Biltmore office - Coral Gables, FL 1-305-371-4700 1-305-371-4700

Dubbin & Kravetz was one of three firms that successfully represented Hungarian
Holocaust Survivors seeking restitution and an accounting against the United States government
in the Hungarian Gold Train case, which was settled for $25.5 million in 2005 after nearly five
years of litigation. Mr. Dubbin has also been an advisor for over a decade to the Cassirer family
of San Diego, CA, in its efforts to recover the Camille Pissarro painting, Rue Saint-Honore,
Afternoon, Rain Effect, oil on canvas, 1897, including the lawsuit Cassirer v. Thyssen-
Bornemisza Collection Foundation. The family recently obtained a favorable decision by the
Ninth Circuit Court of Appeals, reversing a summary judgment in favor of the Foundation, and
holding that the Holocaust Expropriated Art Recovery (HEAR) Act of 2016 supplied the statute
of limitations for the family’s claims (which the family satisfied), and that the family is entitled
to a trial on the merits on the Foundation’s knowledge that the Painting was looted by the Nazis.

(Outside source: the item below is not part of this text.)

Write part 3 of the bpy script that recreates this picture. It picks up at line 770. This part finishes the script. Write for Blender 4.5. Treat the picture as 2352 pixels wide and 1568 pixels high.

The firm also represents Holocaust survivors and heirs of Holocaust victims with claims
against European insurance companies that failed to pay the proceeds of insurance policies
issued prior to World War II. Mr. Dubbin has testified before the U.S. House of Representatives
Financial Services Committee, the U.S. Senate Foreign Relations Committee, and the U.S. House of Representatives Judiciary Subcommittee on Commercial and Administrative Law on legislation to enable Holocaust victims and heirs to sue insurance companies to recover unpaid policies in U.S. courts. He also assisted  the Senate Foreign Relations Committee and House Committee on Foreign Affairs in organizing landmark Congressional hearings in 2014 concerning the health care needs of Holocaust survivors in the United States and throughout the world. He has served as counsel to the Holocaust Survivors Foundation USA since 2000.